Sometimes defenses come out on top, sometimes offenses do. I don't buy this idea in football. The Giants over the Bills. Advantage defense. Last year, Patriots over Seahawks. Advantage offense. It goes back and forth. There have been offensive shootouts between teams that went into the game with great defenses and average offenses. Think of Ravens v. 49ers a few years ago. Or Carolina v. Patriots in 2003.
In other words, I don't buy the premise here. I think it's wrong.
I think it depends on how good the defense is. Denver's defense was the best in the game. And while Carolina had the best offense, their best receiver was probably Greg Olson. Cam Newton was the majority of their offense. And then their top RB gets hurt right out of the shoot. That doesn't help. He came back in the game later, but wasn't much of a factor.
But still, Denver's defense basically put 14 points on the board.
Thing is, Carolina's defense was no slouch, either. They just couldn't have quite the same impact that Denver got from theirs.

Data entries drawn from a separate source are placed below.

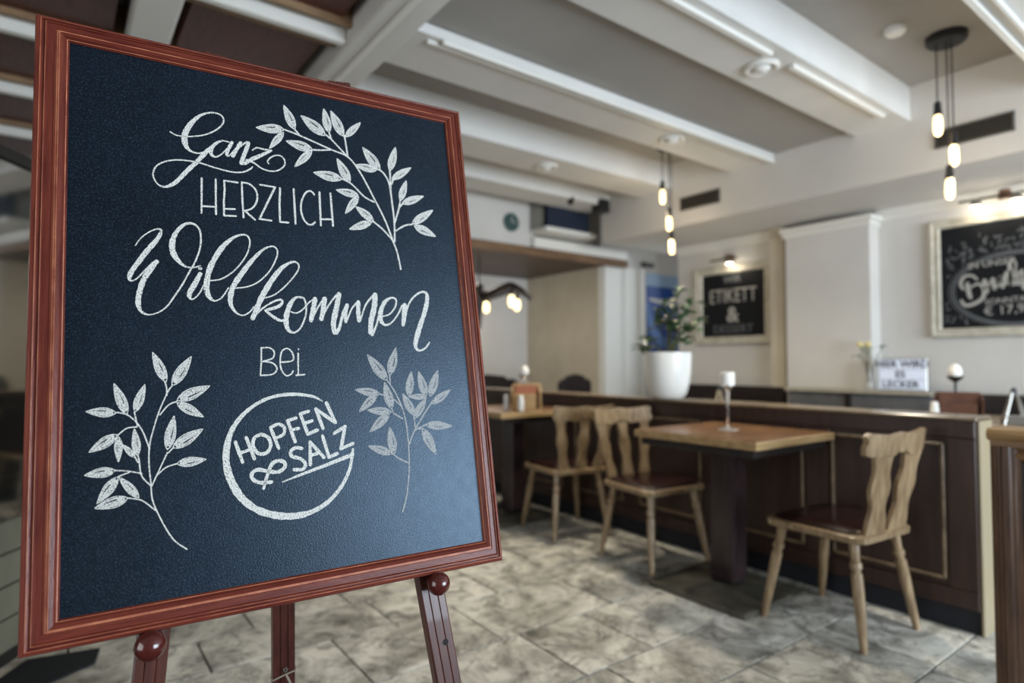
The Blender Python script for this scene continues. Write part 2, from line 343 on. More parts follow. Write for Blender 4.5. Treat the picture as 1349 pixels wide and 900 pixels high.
vent(2.915, 3.30, 'small dark rectangular air vent above the square picture')
vent(1.014, 1.404, 'long dark air vent behind the three bulb pendant at right')

# ceiling spots
def ring(loc, label):
    t = thing('ceiling_spot', label, 'ceiling light', loc, group='round ceiling spots on the beams')
    MB().lathe([(.085, 0), (.088, -.008), (.075, -.018), (.055, -.012), (.05, 0)], n=28).build('trim_ring', 'white', t, True)
    MB().lathe([(.045, 0), (.045, -.012), (.03, -.026), (.012, -.03)], n=20).build('lens', 'pot', t, True)
    l = bpy.data.lights.new('spot_glow', 'SPOT'); l.energy = 75; l.spot_size = 2.4; l.spot_blend = 1; l.color = (1, .89, .70); l.shadow_soft_size = .05
    lo = bpy.data.objects.new('spot_glow', l); COL.objects.link(lo); lo.parent = t; lo.location = (0, 0, -.05)
    return t
ring((2.87, 1.70, ZB), 'round white ceiling spot on the nearest beam, between two bright strips')
ring((3.31, 2.62, ZB), 'round white ceiling spot on the double moulded beam at centre')
ring((3.00, 3.58, ZB), 'small round white ceiling spot on the third beam, above the clock side')
sd = thing('smoke_detector', 'small white domed smoke detector on the ceiling left of the pendant', 'smoke detector', (3.46, 1.30, ZC))
MB().lathe([(.05, 0), (.05, -.02), (.038, -.035), (.015, -.04)], n=20).build('detector_body', 'white', sd, True)

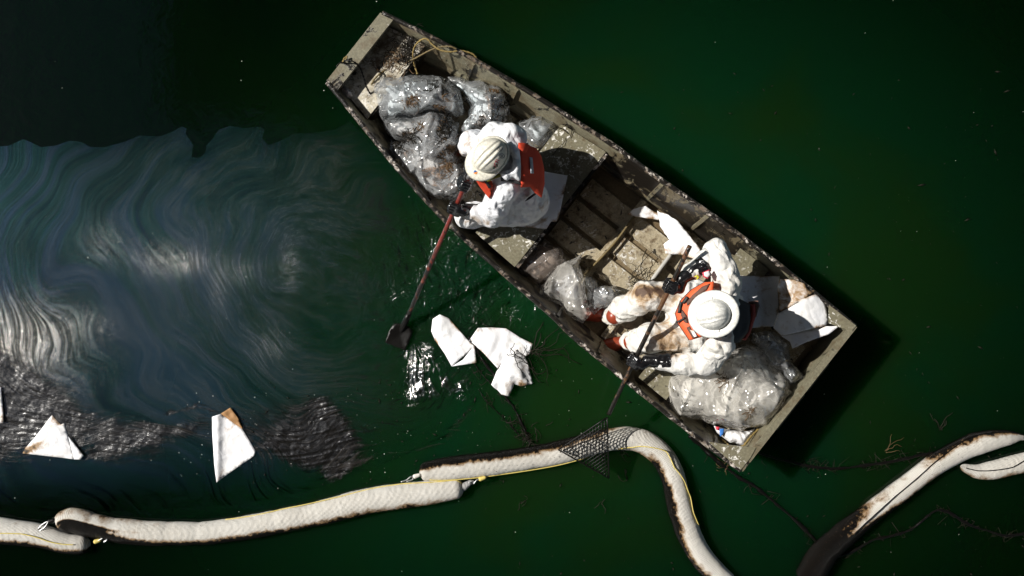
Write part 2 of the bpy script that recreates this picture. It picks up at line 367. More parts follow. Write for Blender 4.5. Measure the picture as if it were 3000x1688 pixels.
def m_boom(name):
    g = G(name); uv = g.n('UVMap').outputs[0]
    st = g.attr('stain'); n = g.noise(7, 10, .72, .4)
    v = g.math('ADD', st, g.math('MULTIPLY', g.math('SUBTRACT', n, .5), 1.5))
    sx = g.n('SeparateXYZ', None, i0=uv)
    a = g.math('MULTIPLY', sx.outputs[0], 110.); c = g.math('MULTIPLY', sx.outputs[1], 64.)
    w1 = g.math('SINE', g.math('MULTIPLY', g.math('ADD', a, c), 3.1416)); w2 = g.math('SINE', g.math('MULTIPLY', g.math('SUBTRACT', a, c), 3.1416))
    wv = g.math('MULTIPLY', w1, w2)
    b = g.mix(g.step(g.noise(3, 4), .3, .7), (.66, .63, .56), (.55, .51, .43)); b = g.mix(g.step(wv, -.4, .5), b, (.92, .90, .85))
    b = g.mix(g.step(v, .15, .55), b, (.30, .18, .08)); b = g.mix(g.step(g.math('ADD', v, g.math('MULTIPLY', g.math('SUBTRACT', g.noise(35, 6, .7), .5), .9)), .42, .62), b, (.006, .005, .004))
    b = g.mix(g.step(g.noise(22, 7, .7), .72, .75), b, (.03, .02, .015))
    b = g.mix(g.math('MULTIPLY', g.step(g.noise(48, 5, .7), .60, .66), g.step(g.noise(2.3, 3), .45, .62)), b, (.05, .03, .02))
    h = g.math('ADD', g.math('MULTIPLY', wv, .55), g.math('ADD', g.noise(30, 3), g.math('MULTIPLY', g.folds(12, 1.3, 5., 8), .8)))
    return g.end(g.bsdf(b, g.step(v, .3, .6, .8, .27), g.bump(h, 1., .006), Specular_IOR_Level=g.step(v, .3, .6, .3, .14)))
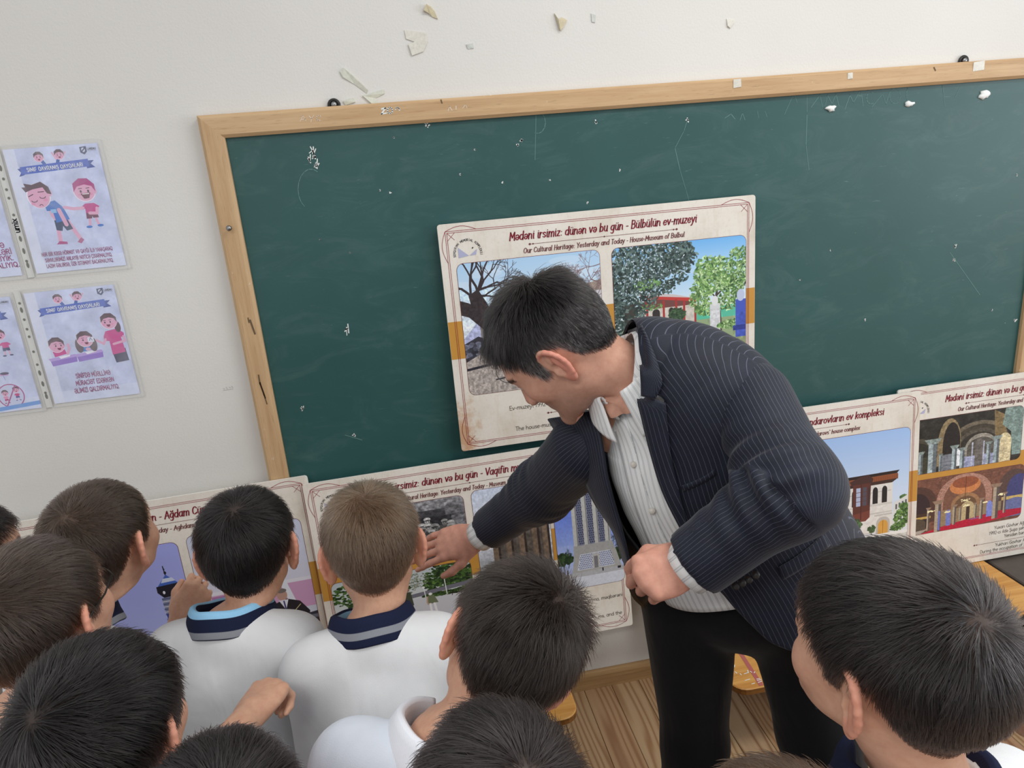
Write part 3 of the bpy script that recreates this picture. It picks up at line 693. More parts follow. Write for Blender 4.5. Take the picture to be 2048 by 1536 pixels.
def pic_relief():
    p = Pic(520, 380, (120, 120, 124)); p.grad(0, (150, 150, 154), .3, (96, 96, 100)); p.grain(.7, 16); p.rect(.1, .16, .86, .28, (70, 70, 74)); p.rect(.1, .28, .9, 1, (52, 52, 56)); p.grain(.8, 24)
    p.ox, p.kx = .45, .55
    for k in range(90):
        x, y = -.8 + 1.8*p.r.rand() if k > 20 else p.r.rand(), .36 + .62*k/90
        if k < 9: x, y = ((.30, .42), (.50, .34), (.62, .50), (.80, .44), (.92, .56), (.16, .45), (.42, .50), (.72, .40), (.08, .40))[k]
        r = .040 + .016*p.r.rand(); g = 110 + 60*p.r.rand()
        p.ell(x, y + r*2.6, r*1.9, r*2.3, (g*.62,)*3); p.line([(x - r, y + r*2.2), (x - .2*r, y + r*4)], .012, (34, 34, 36)); p.line([(x + r*.6, y + r*1.8), (x + r*1.1, y + r*3.6)], .014, (g*1.15,)*3)
        p.ell(x, y, r*.8, r*1.25, (g,)*3); p.ell(x, y - r*.8, r*1.05, r*.65, (g*1.25,)*3); p.ell(x, y - r*.35, r*.85, r*.2, (46,)*3)
        p.ell(x - r*.3, y + r*.1, r*.16, r*.12, (30,)*3); p.ell(x + r*.3, y + r*.1, r*.16, r*.12, (30,)*3); p.line([(x, y), (x + r*.1, y + r*.5)], .008, (g*1.3,)*3); p.line([(x - r*.3, y + r*.8), (x + r*.3, y + r*.8)], .007, (40,)*3)
    p.grain(.5, 50); p.grain(.3, 110); return p
def pic_park():
    p = Pic(520, 380); p.grad(0, (190, 200, 204), .55, (210, 216, 216)); p.grad(.55, (206, 208, 214), 1, (196, 198, 208))
    p.ox, p.kx = .40, .60
    g1 = [(44, 66, 36), (62, 92, 44), (84, 116, 56), (36, 52, 34)]
    p.leaves(900, [(.62, .22, .2, .22), (.82, .18, .24, .24), (.95, .3, .14, .2), (.5, .3, .1, .14)], g1, .018); p.leaves(300, [(.35, .2, .12, .16), (.15, .25, .2, .2)], [(110, 120, 100), (150, 156, 140)], .010)
    p.leaves(500, [(.0, .3, .25, .2), (-.4, .28, .3, .22)], g1, .018); p.poly([(-.7, .58), (1, .36), (1, .44), (-.7, .64)], (116, 116, 128)); p.leaves(500, [(.7, .53, .32, .035), (.9, .5, .12, .03)], g1, .014)
    for x, y0, y1 in ((.66, .22, .56), (.40, .36, .55)): p.line([(x, y0), (x + .012, y1)], .012, (228, 230, 232)); p.ell(x, y0, .018, .02, (240, 240, 240))
    p.rect(.72, .55, .86, .565, (44, 40, 40)); p.line([(.74, .56), (.73, .60)], .008, (40, 38, 38)); p.line([(.84, .56), (.85, .60)], .008, (40, 38, 38))
    p.ell(.47, .505, .022, .026, (238, 238, 240)); p.poly([(.44, .53), (.51, .53), (.54, .68), (.42, .70)], (112, 122, 92)); p.line([(.43, .55), (.42, .66), (.44, .70)], .018, (190, 160, 140)); p.line([(.51, .55), (.545, .68)], .016, (112, 122, 92))
    p.line([(.455, .69), (.46, .90)], .028, (236, 236, 238)); p.line([(.505, .69), (.525, .89)], .028, (236, 236, 238)); p.line([(.455, .92), (.475, .92)], .016, (190, 180, 170)); p.line([(.52, .91), (.545, .91)], .016, (190, 180, 170)); p.line([(.2, .955), (.46, .93)], .014, (110, 116, 150))
    p.poly([(.16, .40), (.24, .40), (.26, .66), (.14, .68)], (70, 76, 62)); p.ell(.2, .36, .03, .035, (150, 120, 100)); p.line([(.17, .67), (.18, .93)], .034, (74, 80, 66)); p.line([(.23, .66), (.24, .92)], .034, (62, 66, 56)); return p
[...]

There is no question that a great defense makes it awfully hard for a good offense to operate. But then, I'm not sure the Carolina offensive gameplan adequately accounted for how good the Denver defense played. They needed a greater dose of the Patriots "we aren't going to be able to run, let's just throw the ball every down, and throw a lot of short routes to pick up 5 yards at a time instead of running". They never did that and they needed to.